Unchecked power can be great—up to a point. When you don’t need permission or consensus, everything you want to do gets easier. Decisions take less time, calculated risks move forward with little to no resistance, and company velocity increases without friction. The company responds to shifting market conditions with agility and commitment. Interminable meetings and analysis paralysis fall by the wayside. This is the posture of a general or a wartime president. The fight is too important to bother with the niceties of collaboration and consensus. You have your orders.

The downside is probably obvious: most of what happens in a company is not a wartime decision. Treating everything like a battle to be won exacts a price from the company and the team. In the very best case, this posture causes people to look at every situation in the frame of winners and losers. In worse cases, this orientation undermines the trust and interdependence within the team, which plays out in a defensive mindset and a tendency toward infighting. Once that dynamic sets in, you have a team that will only work together when it serves individual agendas to do so. Trust gives way to self-interest, and nowhere more so than in the way people interact with the CEO.

Know this: No one tells the CEO the entire truth.

CEOs who believe they are getting the unbiased truth are fooling themselves. Even in the most trusting, transparent companies, everyone is to some degree dependent upon the CEO—for status, for rewards, for stability—and act out of awareness of that dependence. Concurrently, even the most enlightened CEOs have biases and reactions. No one brags about shooting the messenger, but we all do it sometimes. People know this, and they often (subconsciously or intentionally) select the facts that put them in the best light with the CEO.

When trust gives way to self-interest—when people know that the CEO makes expedient decisions as a rule—the CEO gets an even more skewed view of reality. CEOs always consider decisions with imperfect information, but the ones who lead with less collaboration get a CEO-pleasing view of what really happens in their companies. Skewed views lead to decisions with blind spots, decisions with blind spots lead to disenfranchisement of executive team members, and disenfranchisement leads to more skewed views that serve to retain or regain the CEO’s favor. Don’t think for a moment that this cycle doesn’t happen in your company. To some degree, it happens in every company. This is where accountability becomes important.

All that power comes at a cost: you make your own decisions, but you do it with dangerous blind spots. You don’t have to get anyone’s permission to do what you think is right, but what you think is right is clouded by everyone’s competing agendas. Even with the best of intentions, people are going to select facts to look good to the boss.

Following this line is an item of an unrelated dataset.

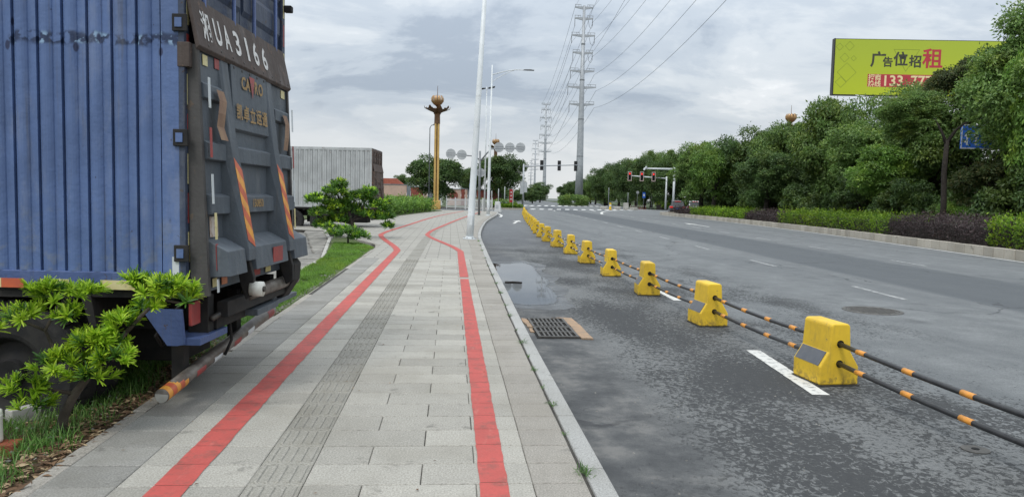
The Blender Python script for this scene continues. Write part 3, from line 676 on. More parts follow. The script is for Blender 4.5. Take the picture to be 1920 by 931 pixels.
tag(link('puddle', wme), 'puddle of still water reflecting the sky beside the pavement kerb', 'puddle', kind='thing')
wm = [(cxq+(x-cxq)*1.0+(.0 if x < 1.05 else .16+.10*math.sin(y*3)), y+(.35 if y > 17 else -.30 if y < 12 else 0)) for x, y in out for cxq in (1.4,)]
b = MB(); b.add([(x, y, RZ+.002) for x, y in wm], [tuple(range(len(wm)))]); tag(b.build('wet_asphalt', 'wet_asphalt', fix=False), kind='structure')
stick = MB().tube([(1.05, 14.0, RZ+.012), (1.2, 14.03, RZ+.016), (1.38, 14.0, RZ+.013)], [.012, .016, .010], 6)
tag(stick.build('wet_stick', 'bark_dark'), 'dark stick lying in the puddle', 'stick')

# ================================================================== drain grate and covers
gr = tag(empty('drain_grate', (1.325, 9.15, RZ)), 'pair of iron gully grates in a cracked ochre concrete frame by the kerb', 'drain grate')
MB().box(-.30, .22, -.70, .66, .003, .006).build('pit_shade_sheet', 'black', gr)  # flat black sheet above the road, painting in the darkness below the grates
for k, y0 in enumerate((-.69, -.01)):
    y1 = y0+.64; b = MB(); x0, x1 = -.28, .20; zt = .026
    b.box(x0, x1, y0, y0+.035, .004, zt); b.box(x0, x1, y1-.035, y1, .004, zt); b.box(x0, x0+.03, y0+.035, y1-.035, .004, zt); b.box(x1-.03, x1, y0+.035, y1-.035, .004, zt)
    ym = (y0+y1)/2; b.box(x0+.03, x1-.03, ym-.022, ym+.022, .004, zt)
    fr = b.build('grate_panel', 'cast_iron', gr)
    for i in range(1, 8):
        x = x0+.03+i*(x1-x0-.06)/8
        MB().box(x-.011, x+.011, y0+.035, ym-.022, .004, zt-.002).add(*(lambda q: (q.v, q.f))(MB().box(x-.011, x+.011, ym+.022, y1-.035, .004, zt-.002))).build('bar', 'cast_iron', fr)
def ragged(poly, n, amp, seed):
    r_ = random.Random(seed); o = []
    for a, c in zip(poly, poly[1:]+poly[:1]):
        for i in range(n): o.append((a[0]+(c[0]-a[0])*i/n+r_.uniform(-amp, amp), a[1]+(c[1]-a[1])*i/n+r_.uniform(-amp, amp)))
    return o
MB().prism(ragged([(.205, -.74), (.345, -.76), (.335, .70), (.06, .72), (.205, .64)], 5, .010, 2), 'z', .001, .020).build('frame_strip', 'ochre_concrete', gr)
MB().prism(ragged([(-.345, -.02), (-.285, -.02), (-.285, .60), (-.36, .66)], 4, .014, 5), 'z', .001, .018).build('frame_strip', 'ochre_concrete', gr)
MB().prism(ragged([(-.35, -.30), (-.29, -.34), (-.29, -.06), (-.34, -.10)], 3, .016, 6), 'z', .001, .012).build('frame_strip', 'ochre_concrete', gr)
def cover(name, x, y, r_, label, ring=True):
    t0 = tag(empty(name, (x, y, RZ)), label, 'manhole cover')
    MB().lathe([(0, .007), (r_*.97, .007), (r_*.98, .001)], n=36).build('lid', 'cast_iron', t0)
    if ring:
        MB().lathe([(r_*1.0, .001), (r_*1.01, .010), (r_*1.14, .010), (r_*1.16, .001)], n=36).build('rim', 'cast_iron', t0)
        b = MB()
        for i in range(-5, 6):
            for j in range(-5, 6):
                if math.hypot(i, j) < 5.3: b.box(i*r_*.17-.02, i*r_*.17+.02, j*r_*.17-.02, j*r_*.17+.02, .006, .011)
        b.build('studs', 'cast_iron', t0)
    else: MB().lathe([(0, .012), (r_*.25, .011), (r_*.3, .006)], n=12).build('hole_shade_disc', 'black', t0)  # raised black disc, its colour stands for the shade inside a lifting hole
cover('manhole_cover', 6.55, 10.9, .38, 'round iron manhole cover in the traffic lane behind the barrier')
cover('valve_cover', 3.56, 4.62, .09, 'small round valve cover in the asphalt under the barrier bars', False)

# ================================================================== yellow barrier: blocks with bars threaded through
prof = [(-.19, 0), (-.19, .165), (-.108, .300), (-.092, .535), (-.072, .555), (.072, .555), (.092, .535), (.108, .300), (.19, .165), (.19, 0)]
def make_block():
    t0 = empty('barrier_block')
    MB().prism([(x, z+.012) for x, z in prof], 'y', -.225, .225).build('body', 'barrier_yellow', t0, bevel=.014, seg=2)
    MB().prism(ragged([(-.197, -.232), (.197, -.232), (.197, .232), (-.197, .232)], 5, .006, 3), 'z', 0, .014).build('foot', 'barrier_base', t0)
    d = Vector((-.135, 0, -.093)).normalized()
    for sx in (-1, 1):                       # reflector plates on the two sloping flanks
        n = Vector((-.135, 0, .082)).normalized(); p0 = Vector((-.1115, 0, .306)); p1 = Vector((-.1865, 0, .183))
        w = .195; vs = []
        for off in (.001, .006):
            for p in (p0, p1):
                for yy in (-w, w):
                    q = p+n*off; vs.append((sx*q.x*-1 if sx > 0 else q.x, yy, q.z))
        MB().add(vs, [(0, 1, 3, 2), (4, 5, 7, 6), (0, 1, 5, 4), (2, 3, 7, 6), (0, 2, 6, 4), (1, 3, 7, 5)]).build('reflector', 'reflector_grey', t0)
    for z in (.385, .205):
        for sy in (-1, 1):
            b = MB(); b.tube([(0, sy*.22, z), (0, sy*.230, z)], .034, 14); b.build('bar_hole_shade', 'black', t0)  # solid black disc on the end face, painted as the dark inside the opening
    return t0
BP = smooth_path([(3.62, .55), (3.53, 3.5), (3.49, 6.52), (3.42, 9.55), (3.42, 12.65), (3.43, 15.7), (3.45, 18.7), (3.53, 21.8), (3.60, 24.6), (3.70, 29), (3.88, 32.5), (4.2, 36.7), (4.57, 41.3), (5.02, 47.3), (5.57, 54), (6.48, 64.7), (7.69, 78), (8.4, 84)], 6)
proto = make_block(); blocks = []; s_ = path_len(BP[:7])+.0; bl = path_len(BP); k = 0
s_list = []; q = path_len(BP[:13])
while q < bl: s_list.append(q); q += 3.02
for i, q in enumerate(s_list):
    (x, y), a = path_at(BP, q)
    o = proto if i == 0 else copy_tree(proto)
    o.location = (x, y, RZ); o.rotation_euler.z = a-math.pi/2+rng.uniform(-.09, .09); o.rotation_euler.y = rng.uniform(-.012, .012); o.location.x += rng.uniform(-.025, .025)
    lab = 'yellow concrete barrier block nearest the camera, with grey reflector plate' if i == 0 else 'yellow concrete barrier block, last one by the junction' if i == len(s_list)-1 else 'yellow concrete barrier block, %s in the row counted from the camera' % ORD[i]
    tag(o, lab, 'barrier block', 'yellow blocks of the lane barrier'); blocks.append(o)
def bar(p, q, label, near):
    p, q = Vector(p), Vector(q); d = q-p; L_ = d.length
    o = empty('barrier_bar', p); o.rotation_euler = d.to_track_quat('X', 'Z').to_euler()
    n = 9; pts = [(L_*i/n, 0, -.02*4*(i/n)*(1-i/n)) for i in range(n+1)]
    MB().tube(pts, .0205, 10).build('rod', 'bar_black', o, True)
    for i, f_ in enumerate((.14, .36, .60, .84) if near < 9 else (.2, .5, .8)):
        a, c = f_*L_, f_*L_+.125; za = -.02*4*f_*(1-f_)
        MB().tube([(a, 0, za), (c, 0, za)], .0228, 10).build('band', 'bar_orange' if near < 5 else 'bar_band', o, True)
    tag(o, label, 'barrier bar', 'striped bars threaded through the barrier blocks')
prev = (3.53, 3.42)
for i, o in enumerate(blocks):
    cur = (o.location.x, o.location.y)
    for hz, nm in ((.385, 'upper'), (.205, 'lower')):
        if i == 0: lab = '%s black and orange bar between the nearest yellow block and the photo edge' % nm
        else: lab = '%s black and orange bar between the %s and %s yellow blocks' % (nm, ORD[i-1], ORD[i])
        dx, dy = cur[0]-prev[0], cur[1]-prev[1]; L_ = math.hypot(dx, dy); u_ = (dx/L_*.21, dy/L_*.21)
        bar((prev[0]+u_[0], prev[1]+u_[1], RZ+hz+rng.uniform(-.006, .006)), (cur[0]-u_[0], cur[1]-u_[1], RZ+hz+rng.uniform(-.006, .006)), lab, i)
    prev = cur
tag(copy_tree(proto), 'yellow concrete barrier block just past the photo edge, holding the bars', 'barrier block', 'yellow blocks of the lane barrier').location = (3.53, 3.42, RZ)

# ================================================================== trucks backed up to the verge
ca, sa = math.cos(YAW), math.sin(YAW)
def T(x, y, z): return (x*ca+y*sa, -x*sa+y*ca, z)
def place_text(me, name, parent, lx, ly, lz, tilt=0.0):
    o = link(name, me, parent); o.matrix_local = Matrix.Translation((lx, ly, lz)) @ Matrix.Rotation(-tilt, 4, 'Y') @ Matrix(((0, 0, 1, 0), (1, 0, 0, 0), (0, 1, 0, 0), (0, 0, 0, 1)))
    return o
def wheel(parent, lx, ly, z, r_, w, facing=-1):
    b = MB(); n = 36; pr = [(r_*.52, 0), (r_*.58, -.012), (r_*.90, -.018), (r_*.975, .012), (r_, .03), (r_, w-.03), (r_*.95, w), (r_*.52, w)]
    vs = [(lx+q*math.cos(2*math.pi*j/n), ly+h, z+q*math.sin(2*math.pi*j/n)) for q, h in pr for j in range(n)]; k = len(pr)
    b.add(vs, [(i*n+j, i*n+(j+1) % n, (i+1)*n+(j+1) % n, (i+1)*n+j) for i in range(k-1) for j in range(n)])
    for j in range(n):                                  # tread lugs
        a = 2*math.pi*(j+.5)/n; c, s = math.cos(a), math.sin(a); h = .05
        vs = []
        for q in (r_-.004, r_+.012):
            for da in (-.055, .055):
                for yy in (.02, w*.45): vs.append((lx+q*math.cos(a+da), ly+yy, z+q*math.sin(a+da)))
        b.add(vs, [(4, 5, 7, 6), (0, 4, 6, 2), (1, 5, 7, 3), (0, 1, 5, 4), (2, 3, 7, 6)])
    wh = b.build('wheel', 'rubber', parent)
    b = MB(); pr = [(0, .05), (r_*.18, .03), (r_*.2, .07), (r_*.42, .10), (r_*.5, .01), (r_*.54, .0)]
    vs = [(lx+q*math.cos(2*math.pi*j/n), ly+h, z+q*math.sin(2*math.pi*j/n)) for q, h in pr for j in range(n)]
    b.add(vs, [(i*n+j, i*n+(j+1) % n, (i+1)*n+(j+1) % n, (i+1)*n+j) for i in range(len(pr)-1) for j in range(n)]); b.build('rim', 'chassis_black', wh)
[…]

With the guardrails of a board, investors, or even just regular financial and OKR reporting, it’s hard for those blind spots to accumulate. The psychosocial dynamics of an executive team will always be there, but results tend to speak for themselves. Truth becomes easier than perspective.

The CEO was right about accountability: it did make him a better CEO. Reporting financial performance to his investors on a regular basis cut through superstition and showed him what worked. Implementing EOS made his exec team more accountable to him and each other, but it also made him accountable to them by placing overall performance in front of the executive team on a weekly basis. With frequent doses of reality, he no longer had room for superstition. He saw where he needed to get better, and he rose to the challenge.

Bottom line: individual autonomy can seem like power, but the real power is the strength in numbers—a team of board members, advisors, and executives that cares enough about the CEO to hold that leader accountable. That only comes when reality matters more than ego.